** START OF Supplied material **

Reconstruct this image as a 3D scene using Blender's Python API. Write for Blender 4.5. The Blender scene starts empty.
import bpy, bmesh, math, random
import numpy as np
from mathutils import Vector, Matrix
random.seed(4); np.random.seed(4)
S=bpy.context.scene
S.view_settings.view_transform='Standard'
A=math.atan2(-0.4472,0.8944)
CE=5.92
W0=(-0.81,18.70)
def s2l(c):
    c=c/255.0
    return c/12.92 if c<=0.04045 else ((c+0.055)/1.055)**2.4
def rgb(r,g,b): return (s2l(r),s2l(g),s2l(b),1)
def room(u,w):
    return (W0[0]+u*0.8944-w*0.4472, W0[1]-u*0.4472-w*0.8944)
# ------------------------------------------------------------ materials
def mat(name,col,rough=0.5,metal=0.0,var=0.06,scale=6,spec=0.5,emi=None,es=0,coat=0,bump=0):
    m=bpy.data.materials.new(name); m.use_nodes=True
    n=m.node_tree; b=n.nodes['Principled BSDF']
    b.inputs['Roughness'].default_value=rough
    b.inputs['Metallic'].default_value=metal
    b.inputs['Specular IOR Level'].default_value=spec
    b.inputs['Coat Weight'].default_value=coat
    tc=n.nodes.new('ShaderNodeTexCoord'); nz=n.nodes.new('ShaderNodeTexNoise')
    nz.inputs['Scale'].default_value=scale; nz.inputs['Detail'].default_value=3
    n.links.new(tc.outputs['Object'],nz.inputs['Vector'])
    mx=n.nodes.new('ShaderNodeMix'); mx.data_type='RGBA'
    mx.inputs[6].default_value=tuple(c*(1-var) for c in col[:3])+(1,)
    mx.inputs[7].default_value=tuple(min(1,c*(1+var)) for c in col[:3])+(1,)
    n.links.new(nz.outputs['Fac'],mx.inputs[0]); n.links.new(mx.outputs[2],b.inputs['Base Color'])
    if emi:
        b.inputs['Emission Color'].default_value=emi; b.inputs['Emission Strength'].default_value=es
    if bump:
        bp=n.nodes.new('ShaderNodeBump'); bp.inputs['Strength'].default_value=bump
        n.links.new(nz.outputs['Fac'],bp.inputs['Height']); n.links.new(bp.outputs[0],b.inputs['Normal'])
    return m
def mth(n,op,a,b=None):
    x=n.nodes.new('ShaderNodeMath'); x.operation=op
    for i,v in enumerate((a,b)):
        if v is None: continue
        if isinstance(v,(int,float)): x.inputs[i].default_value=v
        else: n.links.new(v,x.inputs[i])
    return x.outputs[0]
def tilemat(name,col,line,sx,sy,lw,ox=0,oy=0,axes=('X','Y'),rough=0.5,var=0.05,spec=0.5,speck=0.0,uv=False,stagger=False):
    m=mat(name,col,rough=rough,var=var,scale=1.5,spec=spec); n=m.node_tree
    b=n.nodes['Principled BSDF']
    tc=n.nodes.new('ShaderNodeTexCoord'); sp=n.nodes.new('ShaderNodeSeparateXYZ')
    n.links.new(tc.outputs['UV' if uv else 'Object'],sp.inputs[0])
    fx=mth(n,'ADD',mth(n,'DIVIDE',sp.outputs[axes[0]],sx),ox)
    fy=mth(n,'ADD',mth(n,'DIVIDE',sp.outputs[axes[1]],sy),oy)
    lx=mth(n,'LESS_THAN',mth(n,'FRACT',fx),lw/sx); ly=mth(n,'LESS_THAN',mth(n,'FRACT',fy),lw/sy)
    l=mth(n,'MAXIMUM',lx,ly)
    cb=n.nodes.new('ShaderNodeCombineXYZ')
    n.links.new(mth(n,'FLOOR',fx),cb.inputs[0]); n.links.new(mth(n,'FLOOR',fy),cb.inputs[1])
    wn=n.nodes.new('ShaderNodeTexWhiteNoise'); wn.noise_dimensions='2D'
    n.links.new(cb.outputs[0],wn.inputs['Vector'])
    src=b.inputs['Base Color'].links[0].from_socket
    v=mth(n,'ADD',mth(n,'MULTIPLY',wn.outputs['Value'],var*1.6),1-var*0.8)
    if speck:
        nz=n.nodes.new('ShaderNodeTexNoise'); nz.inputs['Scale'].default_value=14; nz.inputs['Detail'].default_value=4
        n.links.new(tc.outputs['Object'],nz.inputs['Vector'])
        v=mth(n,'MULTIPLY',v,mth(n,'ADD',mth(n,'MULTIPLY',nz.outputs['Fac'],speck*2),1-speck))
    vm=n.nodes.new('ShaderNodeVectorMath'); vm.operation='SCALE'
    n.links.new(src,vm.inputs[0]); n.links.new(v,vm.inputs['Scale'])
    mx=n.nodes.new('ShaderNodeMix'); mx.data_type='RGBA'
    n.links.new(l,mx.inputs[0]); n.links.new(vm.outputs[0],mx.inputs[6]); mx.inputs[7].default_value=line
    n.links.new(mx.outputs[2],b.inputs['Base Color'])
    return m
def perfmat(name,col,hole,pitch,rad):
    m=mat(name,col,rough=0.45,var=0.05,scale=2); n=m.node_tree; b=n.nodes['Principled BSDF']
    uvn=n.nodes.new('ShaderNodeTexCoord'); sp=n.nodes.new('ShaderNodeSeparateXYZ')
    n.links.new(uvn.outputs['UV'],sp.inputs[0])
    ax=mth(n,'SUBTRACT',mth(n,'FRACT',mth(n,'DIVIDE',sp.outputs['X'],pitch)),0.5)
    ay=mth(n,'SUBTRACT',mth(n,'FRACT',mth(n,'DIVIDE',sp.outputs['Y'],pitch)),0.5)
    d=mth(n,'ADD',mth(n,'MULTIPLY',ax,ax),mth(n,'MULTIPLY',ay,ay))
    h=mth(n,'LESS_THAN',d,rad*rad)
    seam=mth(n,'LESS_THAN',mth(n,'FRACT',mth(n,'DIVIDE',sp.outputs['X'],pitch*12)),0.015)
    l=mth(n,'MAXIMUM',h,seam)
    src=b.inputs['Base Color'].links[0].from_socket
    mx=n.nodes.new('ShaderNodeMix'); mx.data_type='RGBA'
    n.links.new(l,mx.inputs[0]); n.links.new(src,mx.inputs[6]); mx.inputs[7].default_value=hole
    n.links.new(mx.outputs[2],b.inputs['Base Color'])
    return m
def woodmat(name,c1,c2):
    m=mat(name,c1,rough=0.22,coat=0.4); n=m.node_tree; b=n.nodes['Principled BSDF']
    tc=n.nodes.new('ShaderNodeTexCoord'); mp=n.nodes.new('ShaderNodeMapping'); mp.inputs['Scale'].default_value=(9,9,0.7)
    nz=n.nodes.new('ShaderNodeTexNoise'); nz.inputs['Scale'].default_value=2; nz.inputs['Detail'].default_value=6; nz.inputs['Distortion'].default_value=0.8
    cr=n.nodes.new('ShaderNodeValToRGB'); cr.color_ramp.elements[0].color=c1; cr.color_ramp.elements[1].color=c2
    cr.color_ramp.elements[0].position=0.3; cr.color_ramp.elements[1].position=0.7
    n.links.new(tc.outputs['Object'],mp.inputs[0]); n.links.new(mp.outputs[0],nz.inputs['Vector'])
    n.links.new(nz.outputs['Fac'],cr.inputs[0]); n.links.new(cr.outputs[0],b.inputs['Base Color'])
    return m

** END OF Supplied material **

Exercise — Copy each line holding the word "scene" from the listing above.

The completed task —
Reconstruct this image as a 3D scene using Blender's Python API. Write for Blender 4.5. The Blender scene starts empty.
S=bpy.context.scene